Given problem:
Word for word, copy all the data and drop the pictures.

Recorded information:
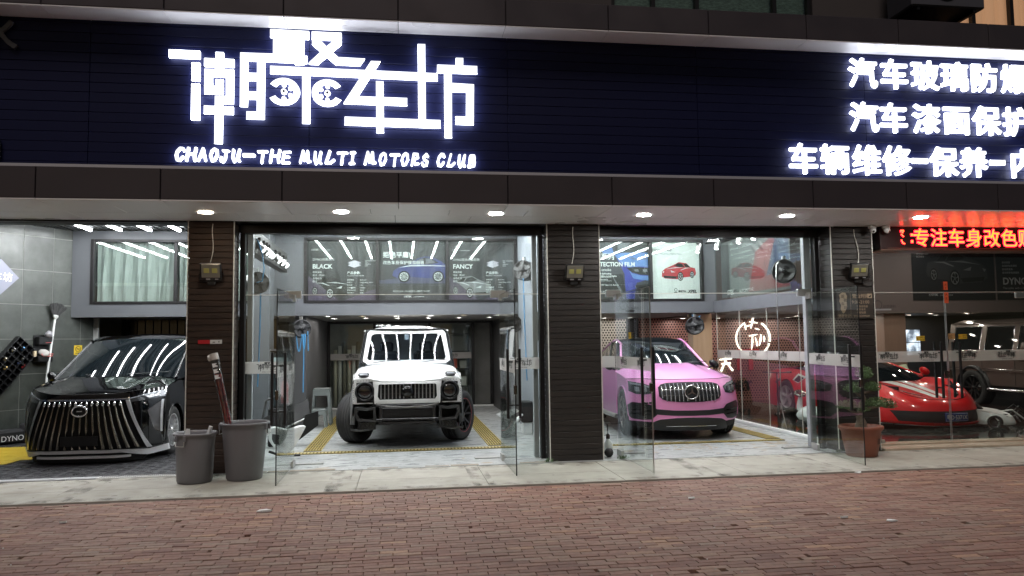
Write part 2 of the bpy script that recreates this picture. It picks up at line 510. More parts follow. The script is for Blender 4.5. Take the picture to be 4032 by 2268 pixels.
# ============================================================ ground
def brick_pavement():
    m, n, l = nodes('red_clay_brick')
    b = n['Principled BSDF']
    at = n.new('ShaderNodeAttribute'); at.attribute_name = 'brick_tone'
    r = n.new('ShaderNodeValToRGB')
    e = r.color_ramp.elements
    e[0].color = (0.155, 0.066, 0.047, 1)
    e[1].color = (0.40, 0.24, 0.15, 1)
    for p, c in ((0.25, (0.215, 0.102, 0.072)), (0.5, (0.255, 0.133, 0.095)), (0.75, (0.255, 0.165, 0.120)), (0.92, (0.32, 0.178, 0.108))):
        q = e.new(p); q.color = (*c, 1)
    l.new(at.outputs['Fac'], r.inputs[0])
    tc = n.new('ShaderNodeTexCoord')
    t = n.new('ShaderNodeTexNoise'); t.inputs['Scale'].default_value = 28; t.inputs['Detail'].default_value = 8
    l.new(tc.outputs['Object'], t.inputs['Vector'])
    t2 = n.new('ShaderNodeTexNoise'); t2.inputs['Scale'].default_value = 0.9; t2.inputs['Detail'].default_value = 4
    l.new(tc.outputs['Object'], t2.inputs['Vector'])
    mr = n.new('ShaderNodeMapRange'); mr.inputs['From Min'].default_value = 0.3; mr.inputs['From Max'].default_value = 0.7
    mr.inputs['To Min'].default_value = 0.80; mr.inputs['To Max'].default_value = 1.16
    l.new(t.outputs['Fac'], mr.inputs[0])
    mm = n.new('ShaderNodeMix'); mm.data_type = 'RGBA'; mm.blend_type = 'MULTIPLY'; mm.inputs[0].default_value = 1.0
    l.new(r.outputs[0], mm.inputs[6]); l.new(mr.outputs[0], mm.inputs[7])
    mr2 = n.new('ShaderNodeMapRange'); mr2.inputs['From Min'].default_value = 0.35; mr2.inputs['From Max'].default_value = 0.7
    l.new(t2.outputs['Fac'], mr2.inputs[0])
    m3 = n.new('ShaderNodeMix'); m3.data_type = 'RGBA'; m3.blend_type = 'MIX'
    mu = n.new('ShaderNodeMath'); mu.operation = 'MULTIPLY'; mu.inputs[1].default_value = 0.30
    l.new(mr2.outputs[0], mu.inputs[0]); l.new(mu.outputs[0], m3.inputs[0])
    l.new(mm.outputs[2], m3.inputs[6]); m3.inputs[7].default_value = (0.13, 0.105, 0.082, 1)
    l.new(m3.outputs[2], b.inputs['Base Color'])
    b.inputs['Roughness'].default_value = 0.72
    bp = n.new('ShaderNodeBump'); bp.inputs['Strength'].default_value = 0.5; bp.inputs['Distance'].default_value = 0.006
    l.new(t.outputs['Fac'], bp.inputs['Height']); l.new(bp.outputs[0], b.inputs['Normal'])
    rg = np.random.default_rng(3)
    V, F, A = [], [], []
    BL, BH, G = 0.226, 0.0785, 0.0034
    rows = int((8.93 - 2.0) / BH)
    for j in range(rows):
        yc = 8.93 - (j + 0.5) * BH
        off = (0.5 * (j % 2)) * BL + rg.normal(0, 0.009)
        x = -9.0 + off
        while x < 14.0:
            ln = BL * (1 + rg.normal(0, 0.010))
            x0, x1 = x + G * .8 + rg.uniform(0, .001), x + ln - G * .8
            x += ln
            y0, y1 = yc - BH / 2 + G * 1.2 + rg.uniform(0, .001), yc + BH / 2 - G * 1.2 - rg.uniform(0, .001)
            zt = -0.02 + rg.normal(0, 0.0014)
            tone = float(np.clip(rg.beta(1.7, 2.0), 0, 1))
            ch = 0.0025
            if rg.random() < 0.012:
                zt -= rg.uniform(.003, .008)
            if rg.random() < 0.02:                        # chipped end
                x1 -= rg.uniform(.02, .06)
            tl = rg.normal(0, 0.002)
            k = len(V)
            V += [(x0, y0, zt - .03), (x1, y0, zt - .03), (x1, y1, zt - .03), (x0, y1, zt - .03),
                  (x0, y0, zt - ch), (x1, y0, zt - ch), (x1, y1, zt - ch), (x0, y1, zt - ch),
                  (x0 + ch, y0 + ch, zt - tl * .3), (x1 - ch, y0 + ch, zt + tl * .3), (x1 - ch, y1 - ch, zt + tl * .3), (x0 + ch, y1 - ch, zt - tl * .3)]
            F += [(k + 8, k + 9, k + 10, k + 11)]
            for a in range(4):
                c = (a + 1) % 4
                F += [(k + a, k + c, k + 4 + c, k + 4 + a), (k + 4 + a, k + 4 + c, k + 8 + c, k + 8 + a)]
            A += [tone] * 9
    me = bpy.data.meshes.new('brick_pavement')
    me.from_pydata(V, [], F)
    a = me.attributes.new('brick_tone', 'FLOAT', 'FACE')
    a.data.foreach_set('value', A)
    me.materials.append(m)
    o = bpy.data.objects.new('brick_pavement', me)
    COL.objects.link(o)
    tag(o, 'worn red clay brick pavement laid in running bond', 'pavement', kind='structure')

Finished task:
Write part 2 of the bpy script that recreates this picture. It picks up at line 510. More parts follow. The script is for Blender 4.5. Take the picture to be 4032 by 2268 pixels.
# ============================================================ ground
def brick_pavement():
    m, n, l = nodes('red_clay_brick')
    b = n['Principled BSDF']
    at = n.new('ShaderNodeAttribute'); at.attribute_name = 'brick_tone'
    r = n.new('ShaderNodeValToRGB')
    e = r.color_ramp.elements
    e[0].color = (0.155, 0.066, 0.047, 1)
    e[1].color = (0.40, 0.24, 0.15, 1)
    for p, c in ((0.25, (0.215, 0.102, 0.072)), (0.5, (0.255, 0.133, 0.095)), (0.75, (0.255, 0.165, 0.120)), (0.92, (0.32, 0.178, 0.108))):
        q = e.new(p); q.color = (*c, 1)
    l.new(at.outputs['Fac'], r.inputs[0])
    tc = n.new('ShaderNodeTexCoord')
    t = n.new('ShaderNodeTexNoise'); t.inputs['Scale'].default_value = 28; t.inputs['Detail'].default_value = 8
    l.new(tc.outputs['Object'], t.inputs['Vector'])
    t2 = n.new('ShaderNodeTexNoise'); t2.inputs['Scale'].default_value = 0.9; t2.inputs['Detail'].default_value = 4
    l.new(tc.outputs['Object'], t2.inputs['Vector'])
    mr = n.new('ShaderNodeMapRange'); mr.inputs['From Min'].default_value = 0.3; mr.inputs['From Max'].default_value = 0.7
    mr.inputs['To Min'].default_value = 0.80; mr.inputs['To Max'].default_value = 1.16
    l.new(t.outputs['Fac'], mr.inputs[0])
    mm = n.new('ShaderNodeMix'); mm.data_type = 'RGBA'; mm.blend_type = 'MULTIPLY'; mm.inputs[0].default_value = 1.0
    l.new(r.outputs[0], mm.inputs[6]); l.new(mr.outputs[0], mm.inputs[7])
    mr2 = n.new('ShaderNodeMapRange'); mr2.inputs['From Min'].default_value = 0.35; mr2.inputs['From Max'].default_value = 0.7
    l.new(t2.outputs['Fac'], mr2.inputs[0])
    m3 = n.new('ShaderNodeMix'); m3.data_type = 'RGBA'; m3.blend_type = 'MIX'
    mu = n.new('ShaderNodeMath'); mu.operation = 'MULTIPLY'; mu.inputs[1].default_value = 0.30
    l.new(mr2.outputs[0], mu.inputs[0]); l.new(mu.outputs[0], m3.inputs[0])
    l.new(mm.outputs[2], m3.inputs[6]); m3.inputs[7].default_value = (0.13, 0.105, 0.082, 1)
    l.new(m3.outputs[2], b.inputs['Base Color'])
    b.inputs['Roughness'].default_value = 0.72
    bp = n.new('ShaderNodeBump'); bp.inputs['Strength'].default_value = 0.5; bp.inputs['Distance'].default_value = 0.006
    l.new(t.outputs['Fac'], bp.inputs['Height']); l.new(bp.outputs[0], b.inputs['Normal'])
    rg = np.random.default_rng(3)
    V, F, A = [], [], []
    BL, BH, G = 0.226, 0.0785, 0.0034
    rows = int((8.93 - 2.0) / BH)
    for j in range(rows):
        yc = 8.93 - (j + 0.5) * BH
        off = (0.5 * (j % 2)) * BL + rg.normal(0, 0.009)
        x = -9.0 + off
        while x < 14.0:
            ln = BL * (1 + rg.normal(0, 0.010))
            x0, x1 = x + G * .8 + rg.uniform(0, .001), x + ln - G * .8
            x += ln
            y0, y1 = yc - BH / 2 + G * 1.2 + rg.uniform(0, .001), yc + BH / 2 - G * 1.2 - rg.uniform(0, .001)
            zt = -0.02 + rg.normal(0, 0.0014)
            tone = float(np.clip(rg.beta(1.7, 2.0), 0, 1))
            ch = 0.0025
            if rg.random() < 0.012:
                zt -= rg.uniform(.003, .008)
            if rg.random() < 0.02:                        # chipped end
                x1 -= rg.uniform(.02, .06)
            tl = rg.normal(0, 0.002)
            k = len(V)
            V += [(x0, y0, zt - .03), (x1, y0, zt - .03), (x1, y1, zt - .03), (x0, y1, zt - .03),
                  (x0, y0, zt - ch), (x1, y0, zt - ch), (x1, y1, zt - ch), (x0, y1, zt - ch),
                  (x0 + ch, y0 + ch, zt - tl * .3), (x1 - ch, y0 + ch, zt + tl * .3), (x1 - ch, y1 - ch, zt + tl * .3), (x0 + ch, y1 - ch, zt - tl * .3)]
            F += [(k + 8, k + 9, k + 10, k + 11)]
            for a in range(4):
                c = (a + 1) % 4
                F += [(k + a, k + c, k + 4 + c, k + 4 + a), (k + 4 + a, k + 4 + c, k + 8 + c, k + 8 + a)]
            A += [tone] * 9
    me = bpy.data.meshes.new('brick_pavement')
    me.from_pydata(V, [], F)
    a = me.attributes.new('brick_tone', 'FLOAT', 'FACE')
    a.data.foreach_set('value', A)
    me.materials.append(m)
    o = bpy.data.objects.new('brick_pavement', me)
    COL.objects.link(o)
    tag(o, 'worn red clay brick pavement laid in running bond', 'pavement', kind='structure')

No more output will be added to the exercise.